=== GIVEN PROBLEM ===
Both the line containing "Write the bpy" and the line containing "cam_d.dof.use_dof = True;" are to be reproduced exactly, along with every line between them, and nothing more.

Scripts that build scenes:
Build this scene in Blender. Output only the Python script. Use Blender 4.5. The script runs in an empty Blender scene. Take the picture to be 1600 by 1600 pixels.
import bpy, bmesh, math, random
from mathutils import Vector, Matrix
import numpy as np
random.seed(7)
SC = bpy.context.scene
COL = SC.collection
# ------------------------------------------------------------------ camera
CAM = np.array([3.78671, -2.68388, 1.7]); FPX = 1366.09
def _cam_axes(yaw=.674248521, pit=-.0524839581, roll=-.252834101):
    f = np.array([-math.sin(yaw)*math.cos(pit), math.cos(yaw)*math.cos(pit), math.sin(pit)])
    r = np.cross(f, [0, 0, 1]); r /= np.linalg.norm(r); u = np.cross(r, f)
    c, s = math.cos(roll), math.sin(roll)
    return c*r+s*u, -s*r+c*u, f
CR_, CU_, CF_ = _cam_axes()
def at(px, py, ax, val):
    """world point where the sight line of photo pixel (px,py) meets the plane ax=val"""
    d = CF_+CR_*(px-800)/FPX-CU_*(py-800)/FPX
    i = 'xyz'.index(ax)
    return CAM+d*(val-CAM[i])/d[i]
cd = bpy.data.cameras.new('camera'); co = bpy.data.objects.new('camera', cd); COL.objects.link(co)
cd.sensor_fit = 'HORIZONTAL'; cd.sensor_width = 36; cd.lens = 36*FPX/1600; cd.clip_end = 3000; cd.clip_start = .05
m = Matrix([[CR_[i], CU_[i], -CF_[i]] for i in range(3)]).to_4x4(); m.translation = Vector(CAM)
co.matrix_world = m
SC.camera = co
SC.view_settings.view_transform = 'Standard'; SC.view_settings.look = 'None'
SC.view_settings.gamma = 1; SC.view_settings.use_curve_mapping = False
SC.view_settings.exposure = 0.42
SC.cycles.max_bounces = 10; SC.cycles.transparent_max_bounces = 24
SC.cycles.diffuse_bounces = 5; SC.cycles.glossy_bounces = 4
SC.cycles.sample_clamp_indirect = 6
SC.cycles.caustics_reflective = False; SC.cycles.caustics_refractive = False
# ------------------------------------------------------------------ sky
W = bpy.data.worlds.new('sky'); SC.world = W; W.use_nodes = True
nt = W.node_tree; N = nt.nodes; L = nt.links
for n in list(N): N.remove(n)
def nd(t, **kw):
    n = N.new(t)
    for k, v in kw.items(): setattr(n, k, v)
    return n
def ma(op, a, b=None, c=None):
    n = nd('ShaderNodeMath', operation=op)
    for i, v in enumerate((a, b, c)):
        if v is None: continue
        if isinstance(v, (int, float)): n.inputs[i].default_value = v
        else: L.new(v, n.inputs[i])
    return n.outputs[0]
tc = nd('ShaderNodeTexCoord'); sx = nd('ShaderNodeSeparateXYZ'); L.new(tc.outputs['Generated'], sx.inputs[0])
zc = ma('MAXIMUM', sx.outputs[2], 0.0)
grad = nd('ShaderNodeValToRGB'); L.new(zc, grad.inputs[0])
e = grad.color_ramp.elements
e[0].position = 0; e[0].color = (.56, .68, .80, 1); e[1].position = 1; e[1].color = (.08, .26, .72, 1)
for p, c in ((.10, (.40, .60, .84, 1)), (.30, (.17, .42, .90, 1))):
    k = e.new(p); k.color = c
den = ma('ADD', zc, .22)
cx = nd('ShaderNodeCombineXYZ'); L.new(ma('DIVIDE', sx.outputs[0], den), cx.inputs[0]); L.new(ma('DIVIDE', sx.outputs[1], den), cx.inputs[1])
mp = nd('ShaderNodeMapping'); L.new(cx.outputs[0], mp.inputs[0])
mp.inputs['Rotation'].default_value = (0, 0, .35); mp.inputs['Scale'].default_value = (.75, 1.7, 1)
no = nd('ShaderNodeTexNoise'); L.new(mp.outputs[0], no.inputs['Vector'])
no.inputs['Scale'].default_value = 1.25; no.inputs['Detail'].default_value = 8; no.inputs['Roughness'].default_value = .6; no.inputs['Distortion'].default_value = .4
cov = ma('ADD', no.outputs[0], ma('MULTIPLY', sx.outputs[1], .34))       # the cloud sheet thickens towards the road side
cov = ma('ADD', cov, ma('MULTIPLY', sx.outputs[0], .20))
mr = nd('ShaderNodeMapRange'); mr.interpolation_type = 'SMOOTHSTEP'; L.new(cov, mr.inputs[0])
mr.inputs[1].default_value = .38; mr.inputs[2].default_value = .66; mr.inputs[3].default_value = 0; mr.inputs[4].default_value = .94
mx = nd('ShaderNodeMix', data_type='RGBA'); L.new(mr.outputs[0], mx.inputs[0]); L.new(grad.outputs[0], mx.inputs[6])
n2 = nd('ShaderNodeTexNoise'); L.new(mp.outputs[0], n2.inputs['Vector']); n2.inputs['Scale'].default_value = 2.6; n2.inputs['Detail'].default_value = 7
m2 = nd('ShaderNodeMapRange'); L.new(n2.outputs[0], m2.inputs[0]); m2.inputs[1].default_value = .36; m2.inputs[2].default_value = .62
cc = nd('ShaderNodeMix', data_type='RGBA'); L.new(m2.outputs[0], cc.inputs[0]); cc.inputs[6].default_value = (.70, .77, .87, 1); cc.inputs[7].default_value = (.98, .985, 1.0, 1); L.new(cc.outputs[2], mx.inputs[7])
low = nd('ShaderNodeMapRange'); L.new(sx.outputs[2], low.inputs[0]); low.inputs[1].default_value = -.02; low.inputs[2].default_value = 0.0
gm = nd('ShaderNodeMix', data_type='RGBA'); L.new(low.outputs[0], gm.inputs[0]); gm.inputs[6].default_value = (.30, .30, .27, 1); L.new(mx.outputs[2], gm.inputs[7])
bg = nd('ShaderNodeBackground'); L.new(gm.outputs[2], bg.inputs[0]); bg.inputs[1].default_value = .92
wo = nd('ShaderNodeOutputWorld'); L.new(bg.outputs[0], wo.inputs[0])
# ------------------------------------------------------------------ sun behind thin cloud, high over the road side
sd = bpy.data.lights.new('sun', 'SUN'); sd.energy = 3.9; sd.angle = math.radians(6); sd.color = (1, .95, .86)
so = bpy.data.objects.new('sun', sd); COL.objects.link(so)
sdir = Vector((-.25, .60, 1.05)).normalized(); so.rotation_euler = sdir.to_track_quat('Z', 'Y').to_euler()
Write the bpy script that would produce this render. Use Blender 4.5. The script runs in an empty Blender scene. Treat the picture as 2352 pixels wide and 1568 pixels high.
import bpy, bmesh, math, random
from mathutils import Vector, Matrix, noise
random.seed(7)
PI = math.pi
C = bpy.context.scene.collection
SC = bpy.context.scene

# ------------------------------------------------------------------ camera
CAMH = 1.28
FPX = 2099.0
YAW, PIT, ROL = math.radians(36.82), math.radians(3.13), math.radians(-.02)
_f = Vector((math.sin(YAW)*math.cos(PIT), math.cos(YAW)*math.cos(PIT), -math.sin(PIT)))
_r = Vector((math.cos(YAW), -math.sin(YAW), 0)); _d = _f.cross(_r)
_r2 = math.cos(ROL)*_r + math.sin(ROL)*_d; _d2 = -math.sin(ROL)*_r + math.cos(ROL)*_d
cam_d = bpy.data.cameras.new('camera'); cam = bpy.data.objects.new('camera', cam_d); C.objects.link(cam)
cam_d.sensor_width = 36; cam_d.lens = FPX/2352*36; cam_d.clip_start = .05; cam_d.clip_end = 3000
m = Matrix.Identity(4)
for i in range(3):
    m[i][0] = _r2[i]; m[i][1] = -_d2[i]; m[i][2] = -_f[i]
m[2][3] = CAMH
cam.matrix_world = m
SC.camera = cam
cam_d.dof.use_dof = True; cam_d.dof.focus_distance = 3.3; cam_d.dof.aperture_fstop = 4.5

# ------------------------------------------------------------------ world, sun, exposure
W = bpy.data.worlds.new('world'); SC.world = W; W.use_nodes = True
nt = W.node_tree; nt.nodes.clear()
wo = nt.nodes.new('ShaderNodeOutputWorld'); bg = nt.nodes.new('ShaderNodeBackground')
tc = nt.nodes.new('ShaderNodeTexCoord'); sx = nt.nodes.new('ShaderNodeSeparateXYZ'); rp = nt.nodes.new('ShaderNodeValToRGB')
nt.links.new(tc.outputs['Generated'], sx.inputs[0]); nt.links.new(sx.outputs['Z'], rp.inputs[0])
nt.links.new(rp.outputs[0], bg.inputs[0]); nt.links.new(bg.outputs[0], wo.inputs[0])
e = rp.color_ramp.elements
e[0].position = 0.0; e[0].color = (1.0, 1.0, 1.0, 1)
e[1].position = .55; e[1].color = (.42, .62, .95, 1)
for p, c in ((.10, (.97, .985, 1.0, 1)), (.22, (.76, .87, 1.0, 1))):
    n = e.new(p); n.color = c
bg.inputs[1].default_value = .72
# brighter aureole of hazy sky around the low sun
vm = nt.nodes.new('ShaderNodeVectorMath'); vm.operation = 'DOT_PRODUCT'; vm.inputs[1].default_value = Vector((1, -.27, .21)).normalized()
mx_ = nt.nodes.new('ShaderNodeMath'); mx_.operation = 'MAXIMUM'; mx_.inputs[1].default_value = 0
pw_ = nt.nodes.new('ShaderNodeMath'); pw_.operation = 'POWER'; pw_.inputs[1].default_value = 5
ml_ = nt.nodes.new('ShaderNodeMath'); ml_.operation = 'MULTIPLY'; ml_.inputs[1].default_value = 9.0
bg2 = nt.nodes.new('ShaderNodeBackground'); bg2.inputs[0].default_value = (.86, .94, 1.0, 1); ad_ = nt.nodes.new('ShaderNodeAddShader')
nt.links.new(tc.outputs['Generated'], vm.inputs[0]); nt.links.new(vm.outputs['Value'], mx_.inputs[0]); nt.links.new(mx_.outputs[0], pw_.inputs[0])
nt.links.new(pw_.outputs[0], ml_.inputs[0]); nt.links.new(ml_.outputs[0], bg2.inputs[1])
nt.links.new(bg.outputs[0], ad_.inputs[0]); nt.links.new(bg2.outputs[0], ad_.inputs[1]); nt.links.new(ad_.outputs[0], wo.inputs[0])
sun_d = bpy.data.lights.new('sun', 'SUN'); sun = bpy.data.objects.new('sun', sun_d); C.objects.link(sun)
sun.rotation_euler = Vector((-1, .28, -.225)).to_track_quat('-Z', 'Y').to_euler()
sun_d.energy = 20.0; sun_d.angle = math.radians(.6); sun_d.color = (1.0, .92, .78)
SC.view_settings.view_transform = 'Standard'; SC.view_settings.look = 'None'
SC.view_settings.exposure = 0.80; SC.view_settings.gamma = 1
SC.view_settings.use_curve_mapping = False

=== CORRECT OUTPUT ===
Write the bpy script that would produce this render. Use Blender 4.5. The script runs in an empty Blender scene. Treat the picture as 2352 pixels wide and 1568 pixels high.
import bpy, bmesh, math, random
from mathutils import Vector, Matrix, noise
random.seed(7)
PI = math.pi
C = bpy.context.scene.collection
SC = bpy.context.scene

# ------------------------------------------------------------------ camera
CAMH = 1.28
FPX = 2099.0
YAW, PIT, ROL = math.radians(36.82), math.radians(3.13), math.radians(-.02)
_f = Vector((math.sin(YAW)*math.cos(PIT), math.cos(YAW)*math.cos(PIT), -math.sin(PIT)))
_r = Vector((math.cos(YAW), -math.sin(YAW), 0)); _d = _f.cross(_r)
_r2 = math.cos(ROL)*_r + math.sin(ROL)*_d; _d2 = -math.sin(ROL)*_r + math.cos(ROL)*_d
cam_d = bpy.data.cameras.new('camera'); cam = bpy.data.objects.new('camera', cam_d); C.objects.link(cam)
cam_d.sensor_width = 36; cam_d.lens = FPX/2352*36; cam_d.clip_start = .05; cam_d.clip_end = 3000
m = Matrix.Identity(4)
for i in range(3):
    m[i][0] = _r2[i]; m[i][1] = -_d2[i]; m[i][2] = -_f[i]
m[2][3] = CAMH
cam.matrix_world = m
SC.camera = cam
cam_d.dof.use_dof = True; cam_d.dof.focus_distance = 3.3; cam_d.dof.aperture_fstop = 4.5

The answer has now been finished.